Larry Thack wishes to acknowledge and bewail your manifold sins and wickedness

There are still 93 trees visible from my seat at the window. This number fluctuates, but the one time I really focused it was 93, so that’s a number I trust. I also trust our legal system, but only because I have no involvement with it. I’ve added moss to the list of things I can’t grow. I’ve abandoned a few things as well: religion, of course. Discipline no longer seems like a thing – maybe it’s just winter. Taco Tuesday is a ghost as well. It still happens a couple times a month, but it’s just one dish and nobody shows up. The Tervis tumbler collection has taken over the entire cupboard, but I only ever use a couple of them.
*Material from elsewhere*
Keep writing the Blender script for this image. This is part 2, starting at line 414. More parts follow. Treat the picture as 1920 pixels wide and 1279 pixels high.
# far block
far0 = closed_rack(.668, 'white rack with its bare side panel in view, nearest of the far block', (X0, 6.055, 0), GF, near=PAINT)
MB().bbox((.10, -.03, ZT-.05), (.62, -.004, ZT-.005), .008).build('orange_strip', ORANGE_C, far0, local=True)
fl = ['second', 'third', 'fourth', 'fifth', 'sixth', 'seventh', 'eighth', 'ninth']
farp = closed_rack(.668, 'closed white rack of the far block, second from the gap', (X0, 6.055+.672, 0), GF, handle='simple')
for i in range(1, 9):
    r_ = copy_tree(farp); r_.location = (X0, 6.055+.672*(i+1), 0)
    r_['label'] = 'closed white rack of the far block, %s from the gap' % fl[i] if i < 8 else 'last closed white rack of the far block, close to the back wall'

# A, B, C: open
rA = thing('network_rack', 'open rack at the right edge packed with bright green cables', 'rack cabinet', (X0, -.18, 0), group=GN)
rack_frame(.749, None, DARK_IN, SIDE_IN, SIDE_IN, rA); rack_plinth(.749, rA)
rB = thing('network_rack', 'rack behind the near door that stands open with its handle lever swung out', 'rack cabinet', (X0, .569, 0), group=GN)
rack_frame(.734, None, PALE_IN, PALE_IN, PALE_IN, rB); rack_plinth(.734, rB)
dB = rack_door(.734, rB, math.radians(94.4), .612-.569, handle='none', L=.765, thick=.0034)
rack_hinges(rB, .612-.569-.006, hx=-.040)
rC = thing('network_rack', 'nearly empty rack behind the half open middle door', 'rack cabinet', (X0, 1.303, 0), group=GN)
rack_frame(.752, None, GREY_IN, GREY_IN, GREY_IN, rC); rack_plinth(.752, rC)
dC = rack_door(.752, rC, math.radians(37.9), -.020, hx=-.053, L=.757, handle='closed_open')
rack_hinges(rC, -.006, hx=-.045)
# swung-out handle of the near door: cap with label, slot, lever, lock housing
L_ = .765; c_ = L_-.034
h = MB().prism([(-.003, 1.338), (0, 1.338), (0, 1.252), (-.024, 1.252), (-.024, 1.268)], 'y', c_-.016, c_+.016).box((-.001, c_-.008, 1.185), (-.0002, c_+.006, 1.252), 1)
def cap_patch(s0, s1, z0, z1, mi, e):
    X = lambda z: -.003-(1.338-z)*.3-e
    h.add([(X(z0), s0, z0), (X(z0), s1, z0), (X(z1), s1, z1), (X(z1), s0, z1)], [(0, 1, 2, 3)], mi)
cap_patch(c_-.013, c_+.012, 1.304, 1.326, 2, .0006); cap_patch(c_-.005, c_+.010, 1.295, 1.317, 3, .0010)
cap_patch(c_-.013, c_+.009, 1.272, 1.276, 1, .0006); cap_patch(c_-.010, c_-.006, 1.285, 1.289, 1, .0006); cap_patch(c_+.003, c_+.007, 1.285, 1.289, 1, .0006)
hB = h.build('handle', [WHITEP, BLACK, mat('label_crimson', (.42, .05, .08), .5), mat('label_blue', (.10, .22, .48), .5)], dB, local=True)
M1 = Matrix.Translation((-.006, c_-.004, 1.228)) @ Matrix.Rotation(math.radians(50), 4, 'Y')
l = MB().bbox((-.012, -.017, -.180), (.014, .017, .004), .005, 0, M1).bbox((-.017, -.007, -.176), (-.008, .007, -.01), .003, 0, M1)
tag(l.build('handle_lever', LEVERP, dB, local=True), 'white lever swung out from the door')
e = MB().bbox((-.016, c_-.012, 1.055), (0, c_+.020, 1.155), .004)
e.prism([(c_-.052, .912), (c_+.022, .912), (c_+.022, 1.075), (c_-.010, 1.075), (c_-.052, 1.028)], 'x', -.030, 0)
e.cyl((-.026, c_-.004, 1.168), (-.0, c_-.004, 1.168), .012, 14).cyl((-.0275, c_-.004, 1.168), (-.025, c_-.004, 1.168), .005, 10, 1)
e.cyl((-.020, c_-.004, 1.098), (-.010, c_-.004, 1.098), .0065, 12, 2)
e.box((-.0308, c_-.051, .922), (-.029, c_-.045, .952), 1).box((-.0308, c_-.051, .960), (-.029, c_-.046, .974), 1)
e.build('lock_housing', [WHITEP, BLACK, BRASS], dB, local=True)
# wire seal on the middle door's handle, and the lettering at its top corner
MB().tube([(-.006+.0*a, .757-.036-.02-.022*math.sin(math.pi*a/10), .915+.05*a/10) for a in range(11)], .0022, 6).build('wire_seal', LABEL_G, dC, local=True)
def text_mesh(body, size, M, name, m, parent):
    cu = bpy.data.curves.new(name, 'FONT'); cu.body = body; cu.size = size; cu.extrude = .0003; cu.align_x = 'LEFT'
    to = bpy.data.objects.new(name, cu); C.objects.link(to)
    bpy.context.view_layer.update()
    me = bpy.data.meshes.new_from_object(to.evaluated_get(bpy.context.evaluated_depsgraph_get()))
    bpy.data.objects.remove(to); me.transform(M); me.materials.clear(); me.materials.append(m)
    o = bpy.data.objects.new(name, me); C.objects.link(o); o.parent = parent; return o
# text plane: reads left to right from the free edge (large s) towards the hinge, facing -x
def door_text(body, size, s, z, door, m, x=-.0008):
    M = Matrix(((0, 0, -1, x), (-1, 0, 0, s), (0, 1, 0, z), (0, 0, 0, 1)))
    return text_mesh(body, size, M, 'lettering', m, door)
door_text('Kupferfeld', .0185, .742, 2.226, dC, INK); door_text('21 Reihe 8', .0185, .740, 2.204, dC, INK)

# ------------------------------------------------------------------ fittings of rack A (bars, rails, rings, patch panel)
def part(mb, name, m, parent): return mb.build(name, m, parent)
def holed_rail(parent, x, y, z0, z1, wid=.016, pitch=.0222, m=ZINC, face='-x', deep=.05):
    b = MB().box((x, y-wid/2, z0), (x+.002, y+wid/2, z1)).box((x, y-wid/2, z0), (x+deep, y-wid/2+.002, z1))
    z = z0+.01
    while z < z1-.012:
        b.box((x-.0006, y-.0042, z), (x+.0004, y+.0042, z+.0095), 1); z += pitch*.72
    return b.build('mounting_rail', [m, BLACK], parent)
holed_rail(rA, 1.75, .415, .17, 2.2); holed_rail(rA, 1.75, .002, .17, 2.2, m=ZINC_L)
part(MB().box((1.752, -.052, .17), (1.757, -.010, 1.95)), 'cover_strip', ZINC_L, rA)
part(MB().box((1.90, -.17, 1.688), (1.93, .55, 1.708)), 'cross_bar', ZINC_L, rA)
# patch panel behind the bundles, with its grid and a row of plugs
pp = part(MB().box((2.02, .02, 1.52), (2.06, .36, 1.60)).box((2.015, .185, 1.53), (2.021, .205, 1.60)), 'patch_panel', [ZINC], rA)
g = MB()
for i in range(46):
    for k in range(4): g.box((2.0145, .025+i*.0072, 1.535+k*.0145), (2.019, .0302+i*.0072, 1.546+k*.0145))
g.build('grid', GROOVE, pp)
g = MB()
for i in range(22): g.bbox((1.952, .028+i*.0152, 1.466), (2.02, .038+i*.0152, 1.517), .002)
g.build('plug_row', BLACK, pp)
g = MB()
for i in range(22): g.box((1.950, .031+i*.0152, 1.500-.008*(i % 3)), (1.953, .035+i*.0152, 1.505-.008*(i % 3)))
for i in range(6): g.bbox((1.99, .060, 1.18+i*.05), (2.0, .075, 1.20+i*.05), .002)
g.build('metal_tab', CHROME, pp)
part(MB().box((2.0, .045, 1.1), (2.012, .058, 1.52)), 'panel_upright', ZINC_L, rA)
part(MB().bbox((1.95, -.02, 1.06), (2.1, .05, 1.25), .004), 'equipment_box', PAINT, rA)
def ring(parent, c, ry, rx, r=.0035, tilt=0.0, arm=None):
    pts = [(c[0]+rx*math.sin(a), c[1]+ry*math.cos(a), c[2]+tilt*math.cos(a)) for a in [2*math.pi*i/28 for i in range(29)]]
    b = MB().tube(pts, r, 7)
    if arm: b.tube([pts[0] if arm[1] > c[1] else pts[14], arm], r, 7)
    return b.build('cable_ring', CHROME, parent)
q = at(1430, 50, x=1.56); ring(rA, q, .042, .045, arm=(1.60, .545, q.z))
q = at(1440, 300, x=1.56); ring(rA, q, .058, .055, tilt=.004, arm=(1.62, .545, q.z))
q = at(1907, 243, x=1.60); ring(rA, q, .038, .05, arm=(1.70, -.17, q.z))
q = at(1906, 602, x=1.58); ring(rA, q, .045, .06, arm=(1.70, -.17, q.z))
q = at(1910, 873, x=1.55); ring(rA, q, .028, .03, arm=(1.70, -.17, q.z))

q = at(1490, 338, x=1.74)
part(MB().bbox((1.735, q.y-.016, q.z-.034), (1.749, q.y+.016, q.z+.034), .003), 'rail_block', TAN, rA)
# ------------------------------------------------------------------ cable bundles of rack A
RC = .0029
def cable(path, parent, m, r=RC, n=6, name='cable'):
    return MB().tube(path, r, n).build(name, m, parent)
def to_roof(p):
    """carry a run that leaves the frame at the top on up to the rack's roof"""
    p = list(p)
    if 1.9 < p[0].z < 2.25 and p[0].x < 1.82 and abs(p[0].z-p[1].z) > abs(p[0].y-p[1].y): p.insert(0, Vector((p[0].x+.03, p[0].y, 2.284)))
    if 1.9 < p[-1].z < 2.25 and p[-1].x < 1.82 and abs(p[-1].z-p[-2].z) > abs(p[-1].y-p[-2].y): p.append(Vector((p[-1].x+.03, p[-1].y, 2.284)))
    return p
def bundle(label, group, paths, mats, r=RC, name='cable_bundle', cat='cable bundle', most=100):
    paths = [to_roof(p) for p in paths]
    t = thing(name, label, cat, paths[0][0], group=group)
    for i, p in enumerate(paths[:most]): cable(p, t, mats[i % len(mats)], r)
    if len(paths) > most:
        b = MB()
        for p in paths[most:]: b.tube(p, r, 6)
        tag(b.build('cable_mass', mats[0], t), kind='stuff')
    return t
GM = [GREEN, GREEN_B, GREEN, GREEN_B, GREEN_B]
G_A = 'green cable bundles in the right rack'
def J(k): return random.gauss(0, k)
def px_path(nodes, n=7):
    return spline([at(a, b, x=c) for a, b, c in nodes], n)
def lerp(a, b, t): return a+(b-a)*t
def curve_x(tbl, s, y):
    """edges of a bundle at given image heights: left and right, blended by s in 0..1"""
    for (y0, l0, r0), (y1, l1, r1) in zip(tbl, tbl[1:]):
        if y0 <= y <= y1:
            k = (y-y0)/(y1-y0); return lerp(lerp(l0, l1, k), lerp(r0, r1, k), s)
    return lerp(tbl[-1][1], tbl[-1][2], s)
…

Twice I’ve been the “suspicious person” on a NextDoor post. Living without a microwave is one of the wisest things a person can do. Stopping at yellow lights is no longer a weakness of mine, in fact I’ve really been working on this a lot – I’m practically colorblind when it comes to making good time. My banker just asked me for a tip – is that normal? I’m making book recommendations to myself. I sent out a few Christmas gifts but they were not reciprocated. My teams are somehow over and underrated. For some reason I now owe thousands of dollars every year in taxes since I delegated that to the accountant – what’s that all about? I’m the only person in the state without one of those puffy winter jackets. The internet never works. I’m not much of a birder, but whatever the worst birds are, those seem to like my feeders. I have seen none of the movies nominated for Oscars, and there will not be a party. I will try to make friends with a tennis ball machine this weekend, but it’ll rain. My car was stolen by a millionaire.
It’s been 379 months (in Thack years) since I’ve had an actual conversation with another human. Always thinking of you – it’s kind’ve annoying.